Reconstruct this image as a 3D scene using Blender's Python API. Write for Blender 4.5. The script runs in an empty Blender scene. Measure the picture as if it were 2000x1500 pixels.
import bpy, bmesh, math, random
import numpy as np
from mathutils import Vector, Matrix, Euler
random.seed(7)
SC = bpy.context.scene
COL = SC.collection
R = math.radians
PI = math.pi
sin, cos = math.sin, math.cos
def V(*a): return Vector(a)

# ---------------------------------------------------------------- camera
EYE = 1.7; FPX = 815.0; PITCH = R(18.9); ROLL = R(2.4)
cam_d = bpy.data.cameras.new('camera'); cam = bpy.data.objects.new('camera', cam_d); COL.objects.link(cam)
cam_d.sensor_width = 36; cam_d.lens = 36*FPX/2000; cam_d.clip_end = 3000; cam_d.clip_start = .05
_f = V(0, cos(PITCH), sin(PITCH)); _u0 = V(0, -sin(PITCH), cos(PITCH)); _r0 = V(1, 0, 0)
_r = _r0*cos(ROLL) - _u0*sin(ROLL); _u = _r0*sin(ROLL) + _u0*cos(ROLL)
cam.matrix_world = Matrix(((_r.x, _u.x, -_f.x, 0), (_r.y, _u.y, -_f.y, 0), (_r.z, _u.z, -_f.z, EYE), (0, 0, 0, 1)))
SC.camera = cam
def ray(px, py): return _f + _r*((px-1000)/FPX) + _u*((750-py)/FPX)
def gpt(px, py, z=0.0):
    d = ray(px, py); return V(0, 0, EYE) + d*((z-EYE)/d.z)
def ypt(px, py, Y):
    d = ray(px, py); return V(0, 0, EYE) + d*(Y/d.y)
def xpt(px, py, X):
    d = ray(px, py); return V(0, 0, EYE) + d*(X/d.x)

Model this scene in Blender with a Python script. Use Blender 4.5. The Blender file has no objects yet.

• • •

__TASK BRIEF__
Copy the data above in full, character for character.

__SOLUTION__
Reconstruct this image as a 3D scene using Blender's Python API. Write for Blender 4.5. The script runs in an empty Blender scene. Measure the picture as if it were 2000x1500 pixels.
import bpy, bmesh, math, random
import numpy as np
from mathutils import Vector, Matrix, Euler
random.seed(7)
SC = bpy.context.scene
COL = SC.collection
R = math.radians
PI = math.pi
sin, cos = math.sin, math.cos
def V(*a): return Vector(a)

# ---------------------------------------------------------------- camera
EYE = 1.7; FPX = 815.0; PITCH = R(18.9); ROLL = R(2.4)
cam_d = bpy.data.cameras.new('camera'); cam = bpy.data.objects.new('camera', cam_d); COL.objects.link(cam)
cam_d.sensor_width = 36; cam_d.lens = 36*FPX/2000; cam_d.clip_end = 3000; cam_d.clip_start = .05
_f = V(0, cos(PITCH), sin(PITCH)); _u0 = V(0, -sin(PITCH), cos(PITCH)); _r0 = V(1, 0, 0)
_r = _r0*cos(ROLL) - _u0*sin(ROLL); _u = _r0*sin(ROLL) + _u0*cos(ROLL)
cam.matrix_world = Matrix(((_r.x, _u.x, -_f.x, 0), (_r.y, _u.y, -_f.y, 0), (_r.z, _u.z, -_f.z, EYE), (0, 0, 0, 1)))
SC.camera = cam
def ray(px, py): return _f + _r*((px-1000)/FPX) + _u*((750-py)/FPX)
def gpt(px, py, z=0.0):
    d = ray(px, py); return V(0, 0, EYE) + d*((z-EYE)/d.z)
def ypt(px, py, Y):
    d = ray(px, py); return V(0, 0, EYE) + d*(Y/d.y)
def xpt(px, py, X):
    d = ray(px, py); return V(0, 0, EYE) + d*(X/d.x)

Model this scene in Blender with a Python script. Use Blender 4.5. The Blender file has no objects yet.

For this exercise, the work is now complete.